Material
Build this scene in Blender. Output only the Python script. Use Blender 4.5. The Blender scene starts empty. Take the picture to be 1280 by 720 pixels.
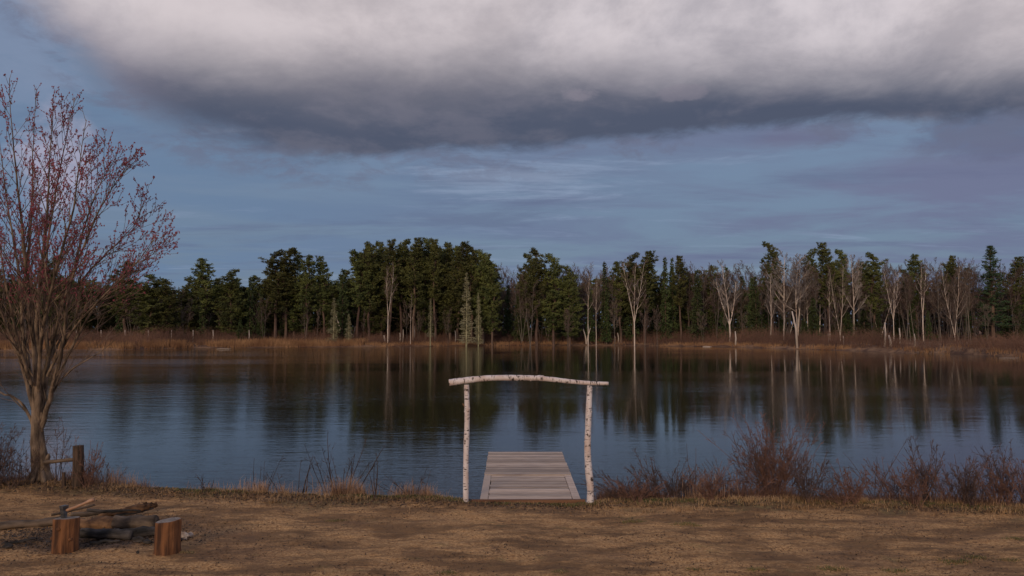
import bpy, math, random
import numpy as np
from mathutils import Vector, Matrix
R = math.radians
rnd = random.Random(7)
C = bpy.context.scene.collection
F = 930.0; P = math.atan(48/930.0); CH = 3.6; WZ = -0.45
cp, sp = math.cos(P), math.sin(P)

# ---------------------------------------------------------------- placing
def ray(px, py):
    u = (px-640)/F; v = (360-py)/F
    return Vector((u, cp - v*sp, sp + v*cp))
def on_z(px, py, z=0.0):
    d = ray(px, py); t = (z-CH)/d.z
    return Vector((d.x*t, d.y*t, z))
def on_y(px, py, Y):
    d = ray(px, py); t = Y/d.y
    return Vector((d.x*t, Y, CH+d.z*t))

# ---------------------------------------------------------------- noise for heights
def vnoise(x, y, seed=0):
    x = np.asarray(x, float); y = np.asarray(y, float)
    xi = np.floor(x).astype(np.int64); yi = np.floor(y).astype(np.int64)
    fx = x-xi; fy = y-yi
    fx = fx*fx*(3-2*fx); fy = fy*fy*(3-2*fy)
    def h(a, b):
        n = (a*374761393 + b*668265263 + seed*1442695041) & 0x7fffffff
        n = ((n ^ (n >> 13))*1274126177) & 0x7fffffff
        n = n ^ (n >> 16)
        return (n & 0xffff)/65535.0
    return (h(xi,yi)*(1-fx)+h(xi+1,yi)*fx)*(1-fy)+(h(xi,yi+1)*(1-fx)+h(xi+1,yi+1)*fx)*fy
def fbm(x, y, o=4, seed=0):
    s = 0; a = .5; t = 0
    for i in range(o):
        s = s + a*vnoise(np.asarray(x)*2**i, np.asarray(y)*2**i, seed+i*17); t += a; a *= .5
    return s/t
def sstep(a, b, x):
    t = np.clip((x-a)/(b-a), 0, 1); return t*t*(3-2*t)

# near crest of the bank, far shoreline, both in metres
crest_px = [(-400,606),(0,607),(60,605),(120,608),(170,611),(200,613),(260,616),(400,622),(583,625.5),(740,628),(1000,628),(1150,632),(1280,639),(1600,650)]
cr = sorted([(on_z(a,b).x, on_z(a,b).y) for a,b in crest_px])
CRX = np.array([c[0] for c in cr]); CRY = np.array([c[1] for c in cr])
WDX = np.array([-12,-9.5,-7.5,1.2,2.2,12.]); WDY = np.array([1.6,1.3,.75,.8,2.3,2.6])
far_px = [(-500,441),(0,438),(120,437.5),(250,434.8),(400,433.5),(480,433.2),(620,432),(740,431.8),(900,433.3),(1000,436.5),(1130,438.6)]
fr = [(on_z(a,b,WZ).x, on_z(a,b,WZ).y) for a,b in far_px] + [(59.5,121),(61.5,104),(66.5,97),(80,90),(120,84),(400,80)]
fr.sort()
FRX = np.array([c[0] for c in fr]); FRY = np.array([c[1] for c in fr])
def crest(x): return np.interp(x, CRX, CRY)
def farsh(x):
    x = np.asarray(x, float)
    return np.interp(x, FRX, FRY) + (fbm(x*.09, x*0+3.3, 3, 5)-.5)*3.0
def hgt(x, y):
    x = np.asarray(x, float); y = np.asarray(y, float)
    c = crest(x)+ (fbm(x*1.3, x*0+.5, 3, 9)-.5)*.35; w = np.interp(x, WDX, WDY)
    f = farsh(x)
    near = 0.045*(fbm(x*.8, y*.8, 4, 1)-.5)*2 + .022*(fbm(x*5, y*5, 3, 2)-.5)*2
    near = near + (.05*np.exp(-((y-c)/.45)**2))*(1-np.exp(-((x-.25)/1.3)**4)) - .035*np.exp(-((x-.25)/1.4)**6)*sstep(-.6,0,y-c)
    t = (y-c)/w
    near = np.where(y < c, near, near*(1-np.clip(t,0,1)) - .62*np.clip(t,0,1)**1.3)
    deep = -.62 - 1.6*sstep(1, 9, t)
    lake = np.where(t > 1, deep, near)
    e = y-f
    shore = WZ-.02 + .42*sstep(0, 2.5, e) + .55*sstep(2, 20, e) + .35*(fbm(x*.15, y*.15, 3, 4)-.3)*sstep(1, 6, e)
    shore = np.where(e < 0, -2.2+(1.73)*sstep(-14, 0, e), shore)
    return np.where(y > f-14, np.maximum(shore, np.where(y<f-13.9, lake, shore)), lake)
def gz(x, y): return float(hgt(np.array([x]), np.array([y]))[0])
def on_ground(px, py):
    z = 0.0
    for _ in range(6):
        p = on_z(px, py, z); z = gz(p.x, p.y)
    return Vector((p.x, p.y, z))

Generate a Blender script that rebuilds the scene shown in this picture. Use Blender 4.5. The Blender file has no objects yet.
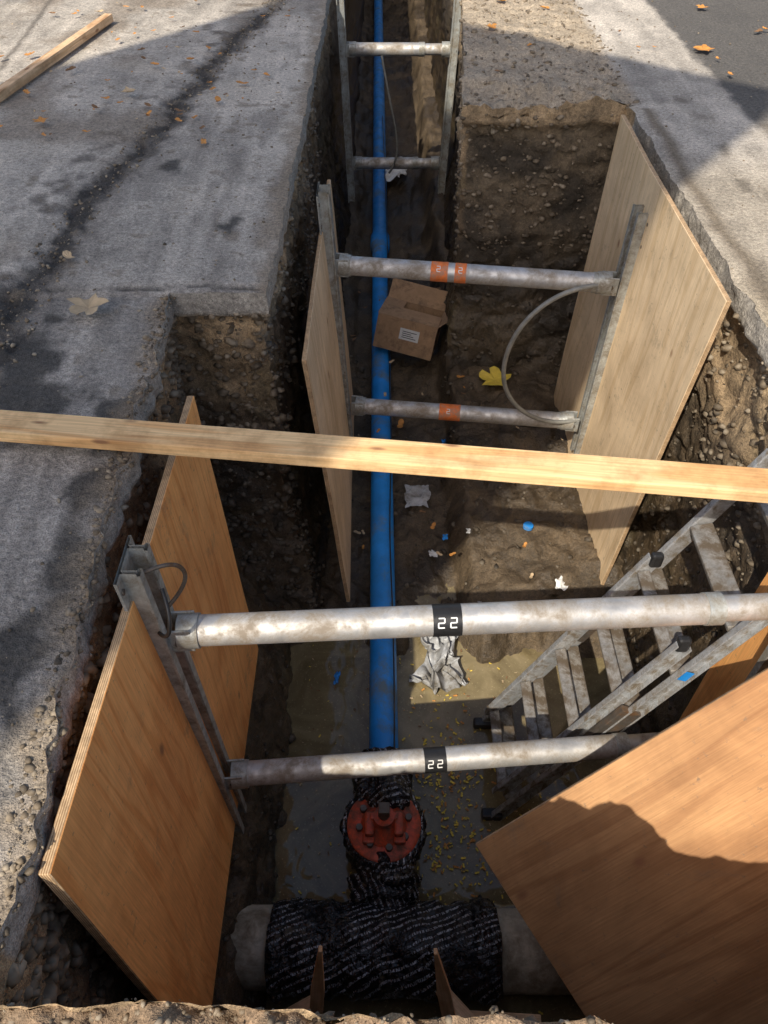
import bpy, bmesh, math, random
import numpy as np
from mathutils import Vector, Matrix
random.seed(4); rng=np.random.default_rng(4)
S=bpy.context.scene
S.view_settings.view_transform='Standard'; S.view_settings.look='None'; S.view_settings.exposure=0

# ---------------------------------------------------------------- noise
def _h(ix,iy,iz,seed):
    n=(ix*374761393+iy*668265263+iz*2147483647+seed*1274126177)&0xffffffff
    n=((n^(n>>13))*1274126177)&0xffffffff
    n=((n^(n>>16))*2246822519)&0xffffffff
    n=n^(n>>15)
    return (n&0xffffff)/float(0xffffff)
def vn(P,seed=0):
    P=np.asarray(P,dtype=np.float64); I=np.floor(P).astype(np.int64); F=P-I; F=F*F*(3-2*F)
    r=0
    for dx in (0,1):
        wx=F[:,0] if dx else 1-F[:,0]
        for dy in (0,1):
            wy=F[:,1] if dy else 1-F[:,1]
            for dz in (0,1):
                wz=F[:,2] if dz else 1-F[:,2]
                r=r+wx*wy*wz*_h(I[:,0]+dx,I[:,1]+dy,I[:,2]+dz,seed)
    return r*2-1
def fbm(P,o=4,seed=0,g=.5):
    P=np.asarray(P,dtype=np.float64); a=1;s=0;t=0
    for k in range(o):
        s=s+a*vn(P*(2.03**k)+k*7.3,seed+k); t+=a; a*=g
    return s/t
def sst(a,b,x):
    t=np.clip((x-a)/(b-a),0,1); return t*t*(3-2*t)

# ---------------------------------------------------------------- materials
def new_mat(name):
    m=bpy.data.materials.new(name); m.use_nodes=True; nt=m.node_tree
    return m,nt,nt.nodes['Principled BSDF']
def N(nt,t,**k):
    n=nt.nodes.new(t)
    for a,b in k.items():
        if a in n.inputs: n.inputs[a].default_value=b
        else: setattr(n,a,b)
    return n
def ramp(nt,fac,stops):
    r=nt.nodes.new('ShaderNodeValToRGB'); e=r.color_ramp.elements
    while len(e)<len(stops): e.new(.5)
    for i,(p,c) in enumerate(stops):
        e[i].position=p; e[i].color=(*c,1) if len(c)==3 else c
    nt.links.new(fac,r.inputs[0]); return r
def mul(nt,a,b,fac=1,bt='MULTIPLY'):
    m=nt.nodes.new('ShaderNodeMixRGB'); m.blend_type=bt
    if isinstance(fac,(int,float)): m.inputs[0].default_value=fac
    else: nt.links.new(fac,m.inputs[0])
    for i,x in ((1,a),(2,b)):
        if hasattr(x,'is_output'): nt.links.new(x,m.inputs[i])
        else: m.inputs[i].default_value=(*x,1)
    return m.outputs[0]
def coords(nt,scale=(1,1,1),kind='Object'):
    tc=nt.nodes.new('ShaderNodeTexCoord'); mp=nt.nodes.new('ShaderNodeMapping')
    mp.inputs['Scale'].default_value=scale; nt.links.new(tc.outputs[kind],mp.inputs[0]); return mp.outputs[0]
def noise(nt,co,scale,detail=5,rough=.6,dist=0):
    n=N(nt,'ShaderNodeTexNoise'); n.inputs['Scale'].default_value=scale; n.inputs['Detail'].default_value=detail
    n.inputs['Roughness'].default_value=rough; n.inputs['Distortion'].default_value=dist
    nt.links.new(co,n.inputs['Vector']); return n.outputs[0]
def bump(nt,b,h,strength=.4,dist=.01,prev=None):
    n=nt.nodes.new('ShaderNodeBump'); n.inputs['Strength'].default_value=strength; n.inputs['Distance'].default_value=dist
    nt.links.new(h,n.inputs['Height'])
    if prev: nt.links.new(prev,n.inputs['Normal'])
    nt.links.new(n.outputs[0],b.inputs['Normal']); return n.outputs[0]

def mat_terrain():
    m,nt,b=new_mat('earth_and_paving')
    at=nt.nodes.new('ShaderNodeAttribute'); at.attribute_name='Col'
    wt=nt.nodes.new('ShaderNodeAttribute'); wt.attribute_name='Wet'
    co=coords(nt)
    n2=noise(nt,co,55,3,.75); n3=noise(nt,co,240,1,.6)
    r2=ramp(nt,n2,[(.3,(.55,.54,.53)),(.7,(1.42,1.40,1.36))])
    r3=ramp(nt,n3,[(.3,(.6,.6,.6)),(.7,(1.4,1.4,1.4))])
    c=mul(nt,at.outputs[0],r2.outputs[0],.9); c=mul(nt,c,r3.outputs[0],.8)
    nt.links.new(c,b.inputs['Base Color'])
    p=bump(nt,b,n2,.7,.015); bump(nt,b,n3,.5,.004,p)
    rr=N(nt,'ShaderNodeMapRange'); rr.inputs['To Min'].default_value=.95; rr.inputs['To Max'].default_value=.28
    nt.links.new(wt.outputs['Fac'],rr.inputs[0]); nt.links.new(rr.outputs[0],b.inputs['Roughness'])
    return m
def mat_ply(name,light,dark,knot=(.25,.11,.05),stain=(.5,.45,.4),freq=34,stainamt=.4,ax=(5.0,.55,1)):
    m,nt,b=new_mat(name)
    co=coords(nt,ax); n=noise(nt,co,1.0,1.5,.45,.6)
    mm=N(nt,'ShaderNodeMath',operation='MULTIPLY'); mm.inputs[1].default_value=freq*2.2; nt.links.new(n,mm.inputs[0])
    sn=N(nt,'ShaderNodeMath',operation='SINE'); nt.links.new(mm.outputs[0],sn.inputs[0])
    c=ramp(nt,sn.outputs[0],[(0,light),(.55,tuple(.9*x+.1*y for x,y in zip(light,dark))),(.95,dark)]).outputs[0]
    fs=(150,5,1) if ax[0]>ax[1] else (5,150,1)
    f=noise(nt,coords(nt,fs),1,2,.6); c=mul(nt,c,ramp(nt,f,[(.3,(.84,.82,.79)),(.7,(1.1,1.1,1.1))]).outputs[0])
    lg=noise(nt,coords(nt),2.2,5,.65,.4); c=mul(nt,c,ramp(nt,lg,[(.35,stain),(.62,(1.05,1.05,1.05))]).outputs[0],stainamt)
    vo=N(nt,'ShaderNodeTexVoronoi'); vo.inputs['Scale'].default_value=1
    nt.links.new(coords(nt,(3.6,2.4,1) if ax[0]>ax[1] else (2.4,3.6,1)),vo.inputs['Vector'])
    k=ramp(nt,vo.outputs['Distance'],[(.03,(.8,.8,.8)),(.075,(0,0,0))]).outputs[0]
    c=mul(nt,c,knot,k,'MIX')
    sp=noise(nt,coords(nt),34,4,.75); c=mul(nt,c,(.16,.12,.08),ramp(nt,sp,[(.62,(0,0,0)),(.72,(.7,.7,.7))]).outputs[0],'MIX')
    sm=noise(nt,coords(nt),5,6,.8,.5); c=mul(nt,c,(.20,.15,.10),ramp(nt,sm,[(.58,(0,0,0)),(.74,(.6,.6,.6))]).outputs[0],'MIX')
    nt.links.new(c,b.inputs['Base Color']); b.inputs['Roughness'].default_value=.7
    bump(nt,b,f,.25,.003); return m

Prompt
Return the material line for line, from its beginning to the line that contains "return Vector((d.x*t, Y, CH+d.z*t))", with the pictures left out.

Exercise output
Build this scene in Blender. Output only the Python script. Use Blender 4.5. The Blender scene starts empty. Take the picture to be 1280 by 720 pixels.
import bpy, math, random
import numpy as np
from mathutils import Vector, Matrix
R = math.radians
rnd = random.Random(7)
C = bpy.context.scene.collection
F = 930.0; P = math.atan(48/930.0); CH = 3.6; WZ = -0.45
cp, sp = math.cos(P), math.sin(P)

# ---------------------------------------------------------------- placing
def ray(px, py):
    u = (px-640)/F; v = (360-py)/F
    return Vector((u, cp - v*sp, sp + v*cp))
def on_z(px, py, z=0.0):
    d = ray(px, py); t = (z-CH)/d.z
    return Vector((d.x*t, d.y*t, z))
def on_y(px, py, Y):
    d = ray(px, py); t = Y/d.y
    return Vector((d.x*t, Y, CH+d.z*t))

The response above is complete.